■ What this task involves
Pictures do not belong in your copy. Repeat all the other data exactly.

■ Data

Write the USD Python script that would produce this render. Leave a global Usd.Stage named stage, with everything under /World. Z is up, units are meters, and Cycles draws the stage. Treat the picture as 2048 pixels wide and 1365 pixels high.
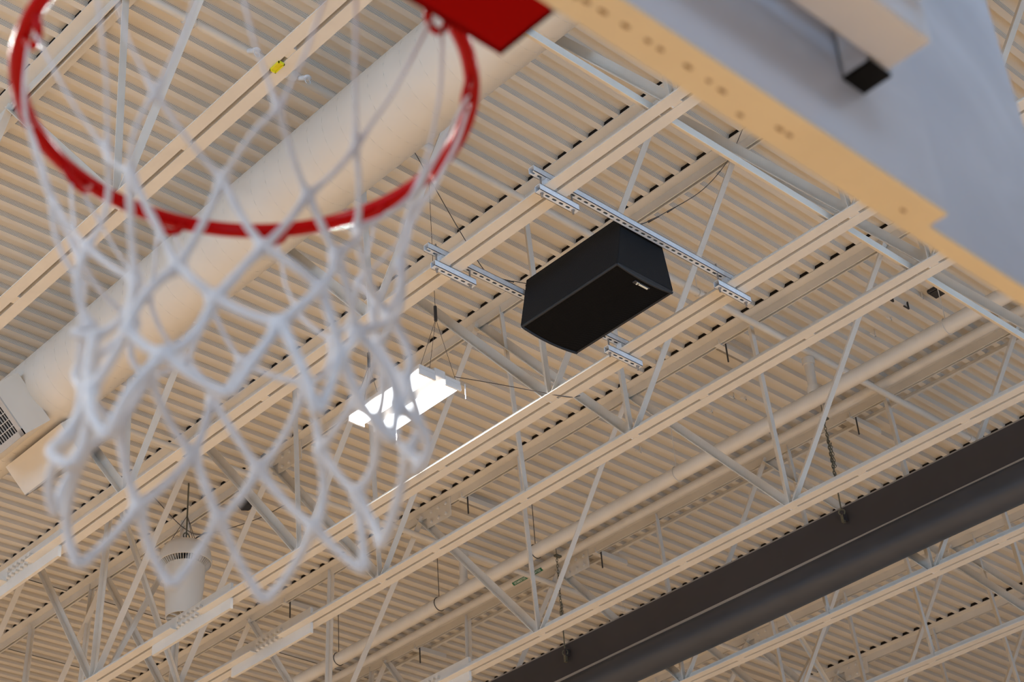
import math, random
import numpy as np, trimesh, shapely.geometry as sg
import usdkit, meshkit
from pxr import Usd, UsdGeom, UsdLux, UsdShade, Gf, Sdf

stage = Usd.Stage.CreateInMemory()
UsdGeom.SetStageUpAxis(stage, UsdGeom.Tokens.z)
UsdGeom.SetStageMetersPerUnit(stage, 1.0)
UsdGeom.Xform.Define(stage, '/World')
stage.SetDefaultPrim(stage.GetPrimAtPath('/World'))
random.seed(7); rng = np.random.default_rng(7)
CZ = 1.80                                    # height of the lens above the floor; every z below is measured from the lens

# ------------------------------------------------------------------ camera
cam = UsdGeom.Camera.Define(stage, '/World/camera')
YAW, PIT, ROL, FPX = math.radians(45.442), math.radians(33.951), math.radians(-4.499), 3466.9
fw = np.array([math.cos(PIT)*math.sin(YAW), math.cos(PIT)*math.cos(YAW), math.sin(PIT)])
r0 = np.array([math.cos(YAW), -math.sin(YAW), 0]); u0 = np.cross(r0, fw)
rt = math.cos(ROL)*r0 + math.sin(ROL)*u0; up = -math.sin(ROL)*r0 + math.cos(ROL)*u0
M = Gf.Matrix4d(*rt, 0, *up, 0, *(-fw), 0, 0, 0, CZ, 1)
cam.AddTransformOp().Set(M)
cam.CreateHorizontalApertureAttr(36.0); cam.CreateVerticalApertureAttr(36.0*1365/2048)
cam.CreateFocalLengthAttr(36.0*FPX/2048)
cam.CreateClippingRangeAttr(Gf.Vec2f(0.05, 200))
cam.CreateFStopAttr(6.2); cam.CreateFocusDistanceAttr(10.0)
cam.CreateExposureAttr(0.58)

# ------------------------------------------------------------------ daylight through the windows of the end wall behind the camera
WIN = [(-9.4, -6.4), (-5.6, -2.6), (-1.8, 1.2), (2.0, 5.0), (5.8, 8.8), (9.6, 12.6), (13.4, 16.4)]
WZ0, WZ1, WW0, WW1, YS, YN, XW, XE = 2.4, 5.4, 2.2, 5.2, -1.7, 22.7, -11.0, 21.0
DAY, DAYW = 4.0, 6.5
for i, (a, b) in enumerate(WIN):
    L = UsdLux.RectLight.Define(stage, f'/World/daylight_{i+1:03d}')
    L.CreateWidthAttr(b-a); L.CreateHeightAttr(WZ1-WZ0); L.CreateIntensityAttr(DAY); L.CreateColorAttr(Gf.Vec3f(.42, .66, 1.0))
    L.AddTranslateOp().Set(Gf.Vec3d((a+b)/2, YS-.35, (WZ0+WZ1)/2+CZ)); L.AddRotateXYZOp().Set(Gf.Vec3f(90, 0, 0))
WINW = [(-.6, 2.6), (4.0, 7.2), (8.6, 11.8), (13.2, 16.4), (17.8, 21.0)]
for i, (a, b) in enumerate(WINW):
    L = UsdLux.RectLight.Define(stage, f'/World/west_daylight_{i+1:03d}')
    L.CreateWidthAttr(b-a); L.CreateHeightAttr(WW1-WW0); L.CreateIntensityAttr(DAYW); L.CreateColorAttr(Gf.Vec3f(.42, .66, 1.0))
    L.AddTranslateOp().Set(Gf.Vec3d(XW-.35, (a+b)/2, (WW0+WW1)/2+CZ)); L.AddRotateXYZOp().Set(Gf.Vec3f(90, 0, -90))
ADDED_DOOR = (-2.7, -.4, -1.74, .55)                # unseen glazed door added to brighten the lower net: x from, x to, z from, z to
L = UsdLux.RectLight.Define(stage, '/World/added_door_fill')
L.CreateWidthAttr(ADDED_DOOR[1]-ADDED_DOOR[0]); L.CreateHeightAttr(ADDED_DOOR[3]-ADDED_DOOR[2]); L.CreateIntensityAttr(5.5); L.CreateColorAttr(Gf.Vec3f(.55, .72, 1.0))
L.AddTranslateOp().Set(Gf.Vec3d((ADDED_DOOR[0]+ADDED_DOOR[1])/2, YS-.35, (ADDED_DOOR[2]+ADDED_DOOR[3])/2+CZ)); L.AddRotateXYZOp().Set(Gf.Vec3f(90, 0, 0))
LAMP, DOWN = 5.0, 350.0
LX, LY, LZ = 6.245, 7.17, 5.97
LAMPS = [(LX, LY)] + [(a, b) for a in (-5.7, .3, LX, 12.2) for b in (1.1, LY, 14.2, 20.4) if (a, b) not in ((LX, LY), (12.2, LY), (12.2, 20.4), (.3, 1.1))]
for i, (a, b) in enumerate(LAMPS):           # the downward light of every lamp of the hall
    for k, dx in enumerate((-.108, .108)):
        L = UsdLux.RectLight.Define(stage, f'/World/lamp_light_{2*i+k+1:03d}')
        L.CreateWidthAttr(.112); L.CreateHeightAttr(.69); L.CreateIntensityAttr(DOWN); L.CreateColorAttr(Gf.Vec3f(1.0, .97, .93))
        L.AddTranslateOp().Set(Gf.Vec3d(a+dx, b, LZ-.035+CZ))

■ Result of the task
Write the USD Python script that would produce this render. Leave a global Usd.Stage named stage, with everything under /World. Z is up, units are meters, and Cycles draws the stage. Treat the picture as 2048 pixels wide and 1365 pixels high.
import math, random
import numpy as np, trimesh, shapely.geometry as sg
import usdkit, meshkit
from pxr import Usd, UsdGeom, UsdLux, UsdShade, Gf, Sdf

stage = Usd.Stage.CreateInMemory()
UsdGeom.SetStageUpAxis(stage, UsdGeom.Tokens.z)
UsdGeom.SetStageMetersPerUnit(stage, 1.0)
UsdGeom.Xform.Define(stage, '/World')
stage.SetDefaultPrim(stage.GetPrimAtPath('/World'))
random.seed(7); rng = np.random.default_rng(7)
CZ = 1.80                                    # height of the lens above the floor; every z below is measured from the lens

# ------------------------------------------------------------------ camera
cam = UsdGeom.Camera.Define(stage, '/World/camera')
YAW, PIT, ROL, FPX = math.radians(45.442), math.radians(33.951), math.radians(-4.499), 3466.9
fw = np.array([math.cos(PIT)*math.sin(YAW), math.cos(PIT)*math.cos(YAW), math.sin(PIT)])
r0 = np.array([math.cos(YAW), -math.sin(YAW), 0]); u0 = np.cross(r0, fw)
rt = math.cos(ROL)*r0 + math.sin(ROL)*u0; up = -math.sin(ROL)*r0 + math.cos(ROL)*u0
M = Gf.Matrix4d(*rt, 0, *up, 0, *(-fw), 0, 0, 0, CZ, 1)
cam.AddTransformOp().Set(M)
cam.CreateHorizontalApertureAttr(36.0); cam.CreateVerticalApertureAttr(36.0*1365/2048)
cam.CreateFocalLengthAttr(36.0*FPX/2048)
cam.CreateClippingRangeAttr(Gf.Vec2f(0.05, 200))
cam.CreateFStopAttr(6.2); cam.CreateFocusDistanceAttr(10.0)
cam.CreateExposureAttr(0.58)

# ------------------------------------------------------------------ daylight through the windows of the end wall behind the camera
WIN = [(-9.4, -6.4), (-5.6, -2.6), (-1.8, 1.2), (2.0, 5.0), (5.8, 8.8), (9.6, 12.6), (13.4, 16.4)]
WZ0, WZ1, WW0, WW1, YS, YN, XW, XE = 2.4, 5.4, 2.2, 5.2, -1.7, 22.7, -11.0, 21.0
DAY, DAYW = 4.0, 6.5
for i, (a, b) in enumerate(WIN):
    L = UsdLux.RectLight.Define(stage, f'/World/daylight_{i+1:03d}')
    L.CreateWidthAttr(b-a); L.CreateHeightAttr(WZ1-WZ0); L.CreateIntensityAttr(DAY); L.CreateColorAttr(Gf.Vec3f(.42, .66, 1.0))
    L.AddTranslateOp().Set(Gf.Vec3d((a+b)/2, YS-.35, (WZ0+WZ1)/2+CZ)); L.AddRotateXYZOp().Set(Gf.Vec3f(90, 0, 0))
WINW = [(-.6, 2.6), (4.0, 7.2), (8.6, 11.8), (13.2, 16.4), (17.8, 21.0)]
for i, (a, b) in enumerate(WINW):
    L = UsdLux.RectLight.Define(stage, f'/World/west_daylight_{i+1:03d}')
    L.CreateWidthAttr(b-a); L.CreateHeightAttr(WW1-WW0); L.CreateIntensityAttr(DAYW); L.CreateColorAttr(Gf.Vec3f(.42, .66, 1.0))
    L.AddTranslateOp().Set(Gf.Vec3d(XW-.35, (a+b)/2, (WW0+WW1)/2+CZ)); L.AddRotateXYZOp().Set(Gf.Vec3f(90, 0, -90))
ADDED_DOOR = (-2.7, -.4, -1.74, .55)                # unseen glazed door added to brighten the lower net: x from, x to, z from, z to
L = UsdLux.RectLight.Define(stage, '/World/added_door_fill')
L.CreateWidthAttr(ADDED_DOOR[1]-ADDED_DOOR[0]); L.CreateHeightAttr(ADDED_DOOR[3]-ADDED_DOOR[2]); L.CreateIntensityAttr(5.5); L.CreateColorAttr(Gf.Vec3f(.55, .72, 1.0))
L.AddTranslateOp().Set(Gf.Vec3d((ADDED_DOOR[0]+ADDED_DOOR[1])/2, YS-.35, (ADDED_DOOR[2]+ADDED_DOOR[3])/2+CZ)); L.AddRotateXYZOp().Set(Gf.Vec3f(90, 0, 0))
LAMP, DOWN = 5.0, 350.0
LX, LY, LZ = 6.245, 7.17, 5.97
LAMPS = [(LX, LY)] + [(a, b) for a in (-5.7, .3, LX, 12.2) for b in (1.1, LY, 14.2, 20.4) if (a, b) not in ((LX, LY), (12.2, LY), (12.2, 20.4), (.3, 1.1))]
for i, (a, b) in enumerate(LAMPS):           # the downward light of every lamp of the hall
    for k, dx in enumerate((-.108, .108)):
        L = UsdLux.RectLight.Define(stage, f'/World/lamp_light_{2*i+k+1:03d}')
        L.CreateWidthAttr(.112); L.CreateHeightAttr(.69); L.CreateIntensityAttr(DOWN); L.CreateColorAttr(Gf.Vec3f(1.0, .97, .93))
        L.AddTranslateOp().Set(Gf.Vec3d(a+dx, b, LZ-.035+CZ))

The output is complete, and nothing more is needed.